If you're going to argue in support of the paranormal, bigfoot, or the elusive white penguin, you need evidence. Your psychological evaluation that I'm just stubbornly committed to the status quo isn't evidence of anything, even if it were true.
And it's not like there isn't extensive literature attempting to prove the paranormal that I'm unaware of. I am very much aware of it, and it's extremely unpersuasive.
That's the point. You deny it because of the science you know and understand.
If you're already of the opinion that science fully constrains our theories about minds then you're not in a position to answer my enquiry.
Quoting Hanover
You reslise I'm not actually proposing mind-reading. It's a hypothetical. My point is that doing so would be no less unreasonable than certain propositions arising from, say, phenomenology. The only difference being that the former is countered by a level of science most people know and understand, the latter by a level of science many don't.
If this isn't a phenomena you've encountered, then all this will probably seem quite bizarre to you.
I'm not of that opinion.
In any event, I disagree that you can't debate varying epistemological theories just because you already have one you rely upon. That is, the fact that I use science to answer certain questions doesn't mean I'm closed minded to considering other epistemological methods.
So, make your argument for why you believe in mind reading and establish how your method of knowing that is consistent with how you know other things, and if it's not, why such is a special class deserving of special rules.

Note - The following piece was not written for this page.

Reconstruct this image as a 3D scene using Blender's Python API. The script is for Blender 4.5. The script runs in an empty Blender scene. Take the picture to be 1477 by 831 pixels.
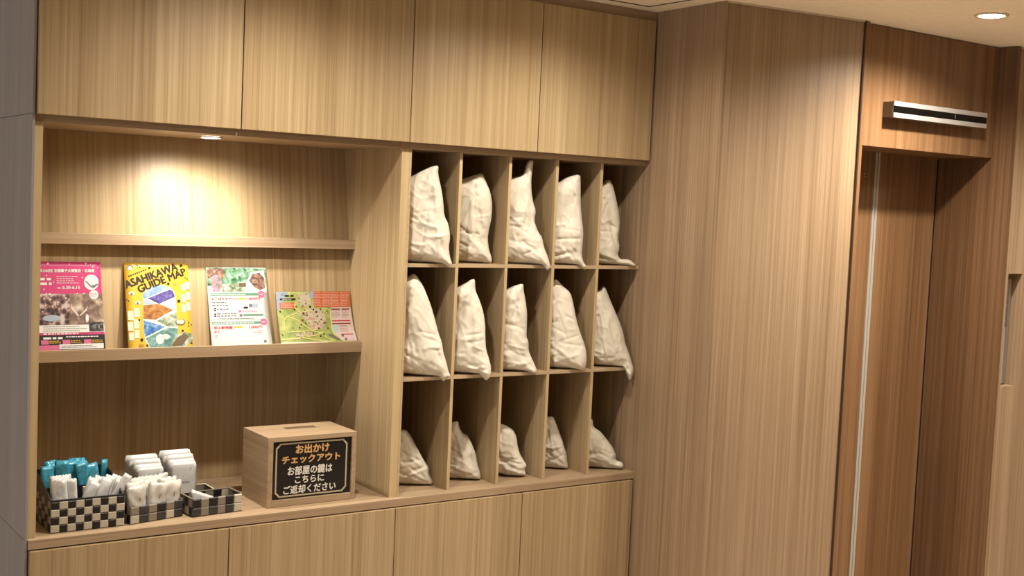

Then I puzzled as to why you're so confused as the nature of my enquiry. If you use some science to constrain theories about the mind, and not other science, then does it really seem odd that someone might ask why, and how you choose?
Quoting Hanover
Hypothetically - I'm saying that if 'mind' is not a type of entity constrained by science (not the same as brain, or constrained by the way brains work), then when I feel like I know what my wife is thinking, I have absolutely no reason at all to think I don't.